This is a library for generating prediction sets for machine learning regression tasks. We do this by first converting regression to a classification problem (divide the output space into 50 bins) and then using CP techniques for classification to obtain a conformal set.

You can install by using pip.

pip install R2CCP

Our example file (example.py) provides a simple demonstration of how to use our R2CCP class for conformal prediction. At a high level, the basic steps are instantiating the model class, fitting against data, and analyzing the results.

# Import the model
from R2CCP.main import R2CCP

# Instiantiate the model
model = R2CCP({'model_path':'model_paths/model_save_destination.pth', 'max_epochs':5})
// model_path is where to save the trained model output (required parameter)

# Fit against the data
model.fit(X_train, y_train)

# Analyze the results
intervals = model.get_intervals(X_test)
coverage, length = model.get_coverage_length(X_test, Y_test)
print(f"Coverage: {np.mean(coverage)}, Length: {np.mean(length)}")

# If you don't have labels, you can just use get_length
length = model.get_length(X_test)

# Get model predictions
predictions = model.predict(X_test)

# You can also change the desired coverage level
model.set_coverage_level(.8)
new_coverage, new_length = model.get_coverage_length(X_test, Y_test)
print(f"New Coverage: {np.mean(coverage)}, New Length: {np.mean(length)}")

Here, we give a small example on a regression problem. We first generate a synthetic dataset of features of labels. We then generate the conformal intervals from this dataset.

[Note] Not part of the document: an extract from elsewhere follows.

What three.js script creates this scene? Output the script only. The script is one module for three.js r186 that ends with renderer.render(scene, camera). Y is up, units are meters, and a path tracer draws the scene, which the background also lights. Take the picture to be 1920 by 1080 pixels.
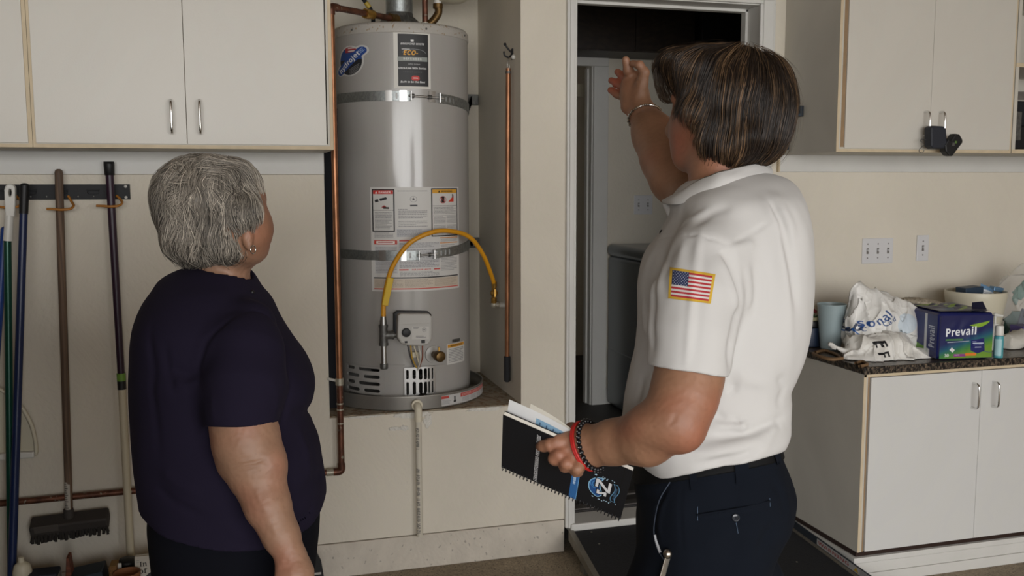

from R2CCP.main import R2CCP
import numpy as np
X_train = np.random.rand(10, 1)
Y_train = 2 * X_train + 1 + 0.1 * np.random.randn(10, 1)
X_test = np.random.rand(10, 1)
Y_test = 2 * X_test + 1 + 0.1 * np.random.randn(10, 1)

model = R2CCP({'model_path':'model_paths/model_save_destination.pth', 'max_epochs':5})
model.fit(X_train, Y_train)

intervals = model.get_intervals(X_test)
coverage, length = model.get_coverage_length(X_test, Y_test)
print(f"Coverage: {np.mean(coverage)}, Length: {np.mean(length)}")

The R2CCP class can be instantiated with a variety of different parameters. Here is an overview of all the available options.

• model_path (string): File path to save trained model to (ex. path/file_name.pth)(Required)
• early_stopping (bool): Enable early stopping (default: False). Uses Pytorch Lightning EarlyStopping. Set custom configuration in R2CCP/models/callbacks.py
• save_path (str): Where to save the model (default: None)
• alpha (float): Alpha parameter (default: 0.1).
• annealing (bool): Enable annealing (default: False).
• annealing_epochs (int): Annealing epochs (default: 500).
• weight_decay (float): Weight decay (default: 0.0).
• ffn_activation (str): Activation function for the FFN. Choices: ['relu', 'sigmoid'] (default: 'relu').
• ffn_hidden_dim (int): Number of nodes in FFN hidden layers (default: 256).
• transformer_hidden_dim (int): Number of nodes in transformer hidden layers (default: 256). In development
• ffn_num_layers (int): Number of layers in FFN (default: 3).
• transformer_num_layers (int): Number of layers in transformer (default: 3). In development
• lq_norm_val (float): Lq norm value (default: .5).
• transformer_num_heads (int): Number of heads in transformer (default: 8). In development
• dropout_prob (float): Dropout probability (default: 0).
• lr_scheduler (str): Learning rate scheduler. Choices: ['cosine', 'cosine_warmup', 'linear', 'step', 'absent'] (default: 'cosine').
• batch_size (int): Batch size (default: 32).
• bias (bool): Use bias (default: True).
• max_epochs (int): Maximum epochs (default: 1000).
• seed (int): Random seed (default: 0).
• cal_size (float): Calibration size (default: 0.2).
• optimizer (str): Optimization algorithm (default: 'adam', options =['adam', 'adamw', 'sgd']).
• range_size (int): Range size (default: 50).
• lr (float): Learning rate (default: 1e-3).
• constraint_weights (list of float): List of constraint weights.
• num_workers (int): Number of workers (default: 4).